2. Beth, thank you for your faithfulness to always guide us back to scripture for encouragement and strength that we know only the Lord can give!
Erin
Glendale, CALIFORNIA
32
Happily Married
Man, I keep forgetting to put my details!
Meghan
30s
Round Rock, TX
Married
It took me a while to read Chapter Nine. I think I was afraid nothing would change. I want to be set free. The part that hit home was about forgiveness for my unbelief and the need for affirmation..I'm that perfectionist that resist for fear of failure. Oh Lord help my confidence be in you!
Sharon
40something
Divorced
New York
Chapter 9, wow, what an amazing breakthrough. I had been trying for 2 weeks to do chapter 9. I knew it was going to require some focused time and I was struggling to find it. God really timed it just right for me too. I had just come out of an intense moment of fellowship with my husband and my feelings were very exposed. Well as soon as I started praying out loud I started balling. The first section made me very comfortable though. The words fit me and my situation so well I felt like it was my personal prayer, written by my own hand. The part about not needing to hide anything from God and not having to pretend that I am more together than I really am hit home. The word 'transparency' means so much.

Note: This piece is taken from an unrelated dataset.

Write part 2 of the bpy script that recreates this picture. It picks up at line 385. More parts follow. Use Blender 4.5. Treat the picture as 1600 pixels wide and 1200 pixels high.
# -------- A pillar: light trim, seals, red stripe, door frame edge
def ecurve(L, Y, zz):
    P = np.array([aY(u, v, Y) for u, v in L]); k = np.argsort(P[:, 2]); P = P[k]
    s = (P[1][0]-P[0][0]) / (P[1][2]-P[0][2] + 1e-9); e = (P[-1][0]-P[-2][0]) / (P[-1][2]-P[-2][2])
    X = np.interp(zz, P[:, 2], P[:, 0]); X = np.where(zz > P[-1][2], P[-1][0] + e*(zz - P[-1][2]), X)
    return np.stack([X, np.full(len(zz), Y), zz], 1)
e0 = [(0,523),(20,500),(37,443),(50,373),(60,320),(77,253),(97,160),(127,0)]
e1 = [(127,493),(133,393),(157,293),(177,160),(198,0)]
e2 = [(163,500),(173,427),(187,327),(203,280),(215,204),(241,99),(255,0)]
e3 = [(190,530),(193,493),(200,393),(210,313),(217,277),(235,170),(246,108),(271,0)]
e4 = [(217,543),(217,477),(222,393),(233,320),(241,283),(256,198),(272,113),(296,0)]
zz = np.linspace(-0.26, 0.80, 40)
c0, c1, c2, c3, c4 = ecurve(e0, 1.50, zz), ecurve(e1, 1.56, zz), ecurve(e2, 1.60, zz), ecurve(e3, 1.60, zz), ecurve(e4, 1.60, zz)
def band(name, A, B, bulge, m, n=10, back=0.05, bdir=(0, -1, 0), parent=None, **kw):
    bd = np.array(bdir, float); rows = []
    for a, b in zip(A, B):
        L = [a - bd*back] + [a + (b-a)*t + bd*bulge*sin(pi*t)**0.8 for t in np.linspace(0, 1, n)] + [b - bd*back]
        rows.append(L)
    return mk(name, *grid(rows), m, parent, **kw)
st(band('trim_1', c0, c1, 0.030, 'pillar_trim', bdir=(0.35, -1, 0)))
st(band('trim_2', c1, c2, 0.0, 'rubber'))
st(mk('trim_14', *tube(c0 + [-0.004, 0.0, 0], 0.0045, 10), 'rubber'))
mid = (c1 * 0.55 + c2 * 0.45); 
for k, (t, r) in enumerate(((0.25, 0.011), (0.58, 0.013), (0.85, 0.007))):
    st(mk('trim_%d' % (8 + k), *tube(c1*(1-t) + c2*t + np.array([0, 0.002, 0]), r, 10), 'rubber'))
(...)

All of this was great but there is one section that just resonates into the deepest parts of my being. 'You see every fissure in my soul, and You look beyond the point of my failure to the depth of my need'. How many times do we just get hung up at the failure. We will berate and condemn ourselves because of it, without seeing it through. God sees it through, He sees the need.
Another section where it talks about our relentless pursuit of control and how we will nurse a swollen ego. I don't have an ego but I will for sure hang on to anger or hurt. How many times have we been hurt, unbeknounced, by our spouse and we stomp around in the house, slam the cupboard doors. If he says 'What is wrong?' we say 'NOTHING' I will nurse that anger until it is spilling out everywhere. This can also be categorized as 'SILENT SUFFERING' Huge display of insecurity.
Scriptures:
*Seek the LORD and his strength; seek his presence continually! Psalm 105:4
*"Many are the sorrows of the wicked but steadfast love surrounds the one who trusts in the Lord. — Psalm 32: 10
*The LORD himself goes before you and will be with you; He will never leave you nor forsake you. Do not be afraid; do not be discouraged. Deuteronomy 31:8 NIV
*And we pray this in order that you may live a life worthy of the Lord and may please him in every way: bearing fruit in every good work, growing in the knowledge of God, being strengthened with all power according to his glorious might so that you may have great endurance and patience, and joyfully giving thanks to the Father, who has qualified you to share in the inheritance of the saints in the kingdom of light. ~Colossians 1:10-12
* Submit yourselves, then, to God. Resist the devil, and he will flee from you. 8 Come near to God and he will come near to you. 2 Corinthians 3:17

* Now the Lord is the Spirit, and where the Spirit of the Lord is, there is freedom. Psalm 34:4 (NIV)
* I sought the LORD, and he answered me; he delivered me from all my fears.